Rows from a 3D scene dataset
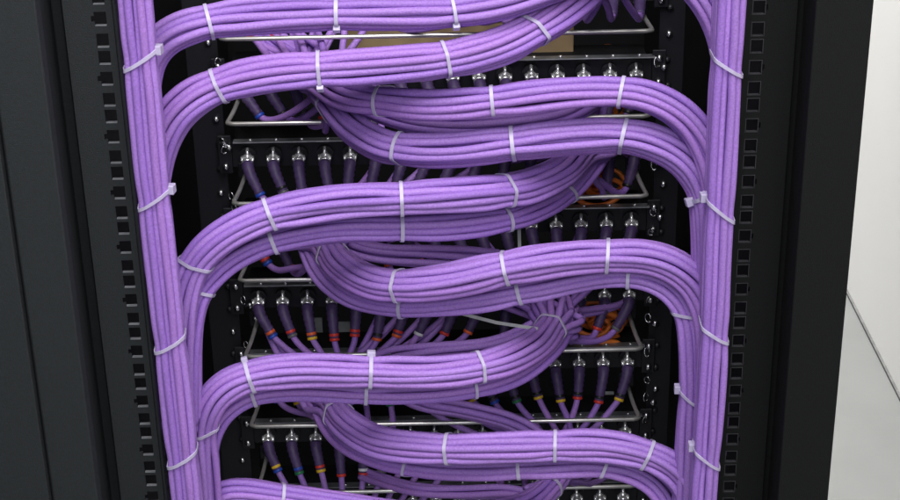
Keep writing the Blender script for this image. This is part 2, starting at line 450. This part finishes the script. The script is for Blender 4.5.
def herm(p0, d0, p1, d1, k=.8, n=18, k1=.4):
    L = (p1 - p0).length; m0 = d0 * L * k * 1.3; m1 = d1 * L * k1 * 1.3; out = []
    for i in range(n + 1):
        t = i / n; a = 2 * t ** 3 - 3 * t * t + 1; b_ = t ** 3 - 2 * t * t + t; c = -2 * t ** 3 + 3 * t * t; d = t ** 3 - t * t
        out.append(p0 * a + m0 * b_ + p1 * c + m1 * d)
    return out

T5 = [3, 4, 5, 4, 3]; T4 = [3, 4, 4, 3]; T3 = [3, 4, 3]
GV = 'upright cable trunks at the sides'; GH = 'purple bundles sweeping across the rack'
V = math.degrees
bundle('trunk', 'thick upright trunk of purple cables running up beside the left rail', [(124, -110, -.02), (135, 0, -.02), (143, 85, -.02), (151, 170, -.02), (161, 255, -.02), (170, 340, -.02), (179, 420, -.02), (187, 500, -.02), (198, 610, -.02)],
       [3, 4, 3, 4, 3], [(141, 58, .62, 172, None), (154, 195, .62, 172, None), (170, 340, .55, None, None), (182, 457, .6, None, None)], GV, .05, seed=1, sp=.73, loose=.3)
bundle('trunk', 'thick upright trunk of purple cables running up beside the right rail', [(735, -110, -.02), (730, 0, -.02), (725.5, 85, -.02), (721.5, 170, -.02), (717, 255, -.02), (713.5, 340, -.02), (709, 420, -.02), (703, 500, -.02), (697, 610, -.02)],
       [3, 4, 3, 4], [(729, 63, -.7, None, None), (721, 210, -.9, 0, None), (715, 330, -.75, None, None), (706, 456, -.85, 0, None)], GV, .05, seed=2, sp=.82, loose=.3)

def SX(a, b_): return (CX[a], CX[b_])
def zr_(rows): return lambda: ROWZ[random.choice(rows)] - .005
B = {}
B['A'] = bundle('A', 'topmost purple bundle sweeping left, cut off by the top of the picture',
    [(640, -45, .10), (590, -28, .08), (545, -12, .06), (500, 3, .05), (450, 11, .045), (400, 13, .04), (335, 13, .04), (270, 15, .04), (213, 21, .035), (180, 30, .03), (160, 43, .028), (147, 65, .025), (143, 110, .02), (150, 180, .02)],
    T4, [(211, 21, .05, None, None), (336, 12, .0, 160, None), (455, 11, .08, 165, None)], GH, .15, seed=3, sp=.97)
B['B'] = bundle('B', 'purple bundle second from the top, rising right and bending down to the left trunk',
    [(625, -45, .15), (600, -22, .12), (575, 2, .09), (540, 26, .065), (500, 46, .05), (450, 59, .04), (400, 64, .035), (330, 69, .035), (270, 74, .035), (215, 87, .035), (183, 106, .03), (165, 129, .027), (154, 160, .022), (150, 210, .02), (155, 270, .02)],
    T5, [(217, 87, .1, None, None), (319, 70, .0, 160, None), (446, 60, .08, None, None), (531, 31, .35, None, None)], GH, .15, seed=4, sp=.86)
B['C'] = bundle('C', 'purple bundle emerging under the second one and arching down into the right trunk',
    [(321, 76, .17), (330, 86, .14), (350, 96, .10), (385, 101, .075), (430, 105, .055), (490, 101, .05), (560, 94, .05), (620, 92, .045), (655, 99, .04), (685, 117, .035), (705, 145, .03), (717, 185, .022), (719, 240, .02), (716, 300, .02)],
    [4, 5, 5, 4], [(386, 102, .0, None, None), (492, 101, .0, None, None), (621, 92, -.12, None, None)], GH, .15, seed=5, sp=.94, starts=dict(n=6, x=SX(0, 4), z=zr_([0])))
B['D'] = bundle('D', 'purple bundle directly below the arching one, starting at a round tie',
    [(319, 86, .185), (325, 95, .165), (333, 106, .14), (350, 126, .11), (375, 142, .085), (400, 149, .07), (450, 150, .06), (510, 144, .055), (570, 138, .055), (625, 136, .05), (660, 145, .045), (685, 160, .04), (701, 182, .035), (708, 210, .03), (710, 260, .03), (709, 320, .03), (706, 400, .03)],
    [4, 5, 5, 4], [(333, 105, .0, None, None), (398, 149, -.1, None, None), (512, 144, .0, None, None), (625, 136, -.15, None, None), (704, 190, .3, 0, 'big')], GH, .18, seed=6, sp=.96, starts=dict(splay=.1, n=6, x=SX(1, 4), z=zr_([0])))
B['E'] = bundle('E', 'purple bundle sweeping across above the middle, upper of a stacked pair',
    [(590, 140, .18), (580, 154, .155), (562, 172, .11), (530, 186, .08), (500, 191, .06), (450, 196, .045), (400, 199, .04), (335, 202, .04), (270, 214, .035), (228, 233, .03), (200, 257, .028), (186, 283, .025), (180, 315, .02), (178, 370, .02), (182, 430, .02)],
    T5, [(268, 214, .1, None, None), (400, 199, .0, None, None), (506, 190, .2, None, None), (196, 262, .25, None, None)], GH, .15, seed=7, sp=.84, starts=dict(n=10, x=SX(7, 15), z=zr_([1])))
B['E2'] = bundle('E2', 'purple bundle tucked under the one sweeping across above the middle',
    [(608, 128, .20), (594, 158, .175), (570, 188, .14), (543, 206, .11), (504, 219, .08), (450, 226, .065), (400, 228, .06), (335, 230, .055), (270, 242, .05), (232, 259, .045), (207, 282, .04), (193, 308, .032), (188, 350, .025), (188, 420, .02)],
    T4, [(272, 241, .1, None, None), (400, 228, .0, None, None), (503, 219, .15, None, None), (563, 193, .4, None, None), (202, 290, .3, None, None)], GH, .15, seed=8, sp=.80, starts=dict(splay=.2, n=6, x=SX(9, 15), z=zr_([2])))
B['F'] = bundle('F', 'purple bundle curving right across the middle from a round tie',
    [(325, 240, .18), (331, 253, .14), (343, 267, .11), (368, 281, .08), (400, 286, .06), (450, 281, .05), (507, 268, .045), (560, 259, .045), (610, 256, .045), (650, 258, .04), (680, 270, .035), (700, 290, .03), (712, 325, .022), (713, 385, .02), (710, 450, .02)],
    T5, [(332, 255, .0, None, None), (397, 285, -.05, None, None), (506, 268, .0, None, None), (609, 256, -.08, None, None)], GH, .15, seed=9, sp=.84, starts=dict(n=10, x=SX(0, 9), z=zr_([2])))
B['F2'] = bundle('F2', 'purple bundle hugging the underside of the middle one, dropping beside the right trunk',
    [(308, 238, .20), (318, 262, .16), (334, 282, .13), (360, 298, .10), (400, 305, .08), (450, 302, .07), (520, 291, .06), (575, 280, .06), (610, 275, .055), (643, 277, .05), (668, 288, .045), (684, 308, .04), (691, 335, .035), (692.5, 385, .03), (689, 440, .03), (685, 520, .03), (680, 600, .03)],
    T4, [(404, 305, -.1, None, None), (520, 291, .05, None, None), (628, 275, .0, None, None), (689, 312, -.6, 180, None), (691, 398, -.8, 0, 'big')], GH, .15, seed=10, sp=.80, starts=dict(splay=.2, n=6, x=SX(0, 6), z=zr_([3])))
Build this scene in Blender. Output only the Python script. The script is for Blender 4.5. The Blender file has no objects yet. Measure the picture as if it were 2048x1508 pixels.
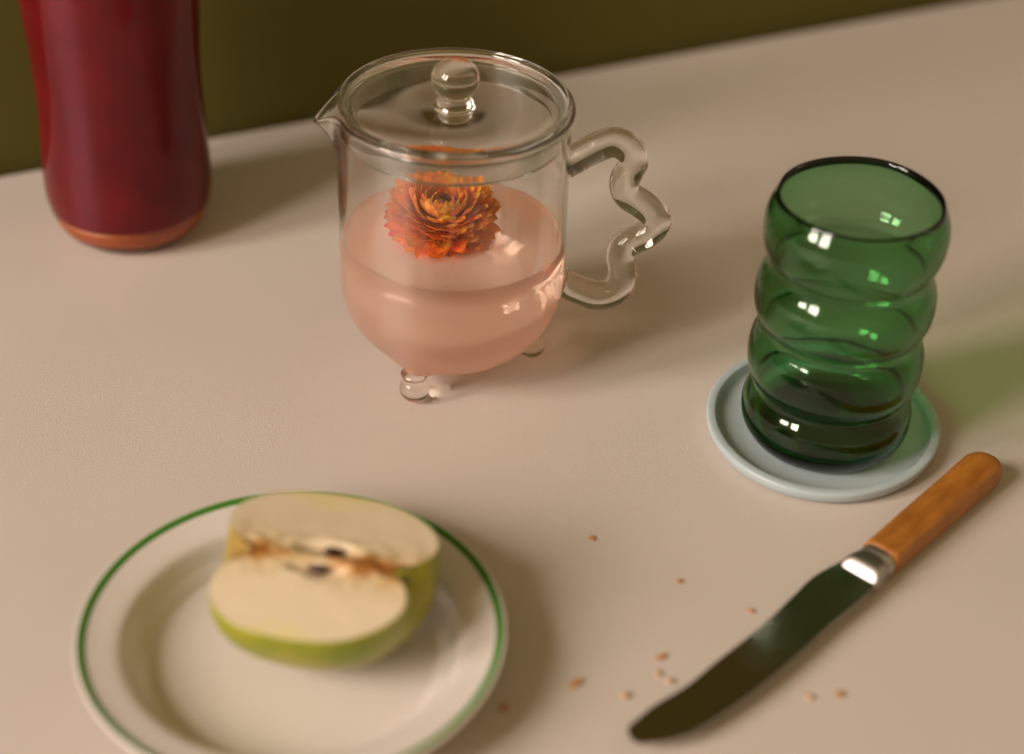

**Given request**
Where a line above contains the word "script", copy that line.

**Task answer**
Keep writing the Blender script for this image. This is part 2, starting at line 450. This part finishes the script. The script is for Blender 4.5.
Build this scene in Blender. Output only the Python script. The script is for Blender 4.5. The Blender file has no objects yet. Measure the picture as if it were 2048x1508 pixels.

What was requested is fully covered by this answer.